Birleşik Devletler Merkez Bankası FED, geçtiğimiz günlerde iki ekonomistinin kripto paralardan bahsettiği bir röportaj yayınladı. Bu röportajda kripto paraların “güvenilmez” doğasına ve “mevcut ödeme yöntemleriyle rekabet edebilecek” bir potansiyele sahip olduklarına dikkat çekildi.
New York Fed Araştırma ve İstatistik Grubu’na mensup olan iki ekonomist Michael Lee ve Antonie Martin, finansal güven ve kripto para alanlarının temel kavramlarına ilişkin soruları yanıtlayarak görüşlerini bildirdiler.
Sanal para birimlerinin altın gibi “gerçek bir şeye dayanmadıkları” düşüncesine işaret eden Lee konuyla ilgili olarak şu açıklamaları yaptı:
“Sanal paraların fiziksel bir mala dayanmadıkları konusunda haklısınız ancak dolar ve birçok modern para birimi de öyle.”
Ayrıca Lee, bir para birimine duyulan güvenin o para biriminin değerini belirlediğini ve onu “kabul edilebilir bir değiş tokuş aracı” haline getirdiğini ifade etti. Ancak kripto paralar söz konusu olduğunda bu güvenin, bir devlet ya da kurum tarafından değil blockchain teknolojisi sayesinde sağlandığını ifadeleri ekledi.
Paranın geleceği kriptolar mı?
Kripto paraların “paranın geleceği” haline gelip gelmeyeceği sorusuna cevap veren Martin bu konuda kuşkulara sahip olduğunu ifade etti. Ayrıca Martin kripto paraların görünüşte çözdüğü sorunun, “gelişmiş ekonomilerde” çözülmesi gereken bir sorun olmadığını da iddia etti.

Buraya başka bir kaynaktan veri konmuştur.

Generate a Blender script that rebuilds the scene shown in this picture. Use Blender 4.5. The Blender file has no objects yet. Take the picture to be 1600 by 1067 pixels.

Martin bu konuya ilişkin şu açıklamaları kaydetti:
“Kripto paralar güvenilir olamayan bir ortamda ödeme yapma sorununu çözüyor ancak bu sorunun çözülmesine ne kadar ihtiyaç duyulduğu net değil, en azından Birleşik Devletler’de ve diğer gelişmiş ekonomilerde durum böyle.”
Ayrıca Martin “elverişli olmama” ve “aşırı değişkenlik” gibi kripto paraların geniş kitlelerce bir para birimi olarak benimsenmesini engelleyen unsurlara da atıfta bulunarak şu açıklamaları yaptı:
“İnsanlar; ödeme gerçekleştirmek için finansal kuruluşlara, paranın değerini sürdürmek için ise merkez bankalarına güvenmeye meyillidirler.”
Öte yandan Lee röportaj esnasında, geleneksel finansal sisteme olan güven ile bitcoin’e olan ilgi arasında ters bir ilişki bulunduğunu dile getirdi. Yunanistan’da 2015 yılında yaşanan ekonomik kriz boyunca ağda gerçekleştirilen bitcoin işlemlerinin sayısı bir rekora imza atmıştı.
Yapılan röportajın sonuna eklenen bir sorumluluk reddi metni, ekonomistlerin düşüncelerinin kurumun düşüncesini yansıtmadığını açıklığa kavuşturdu.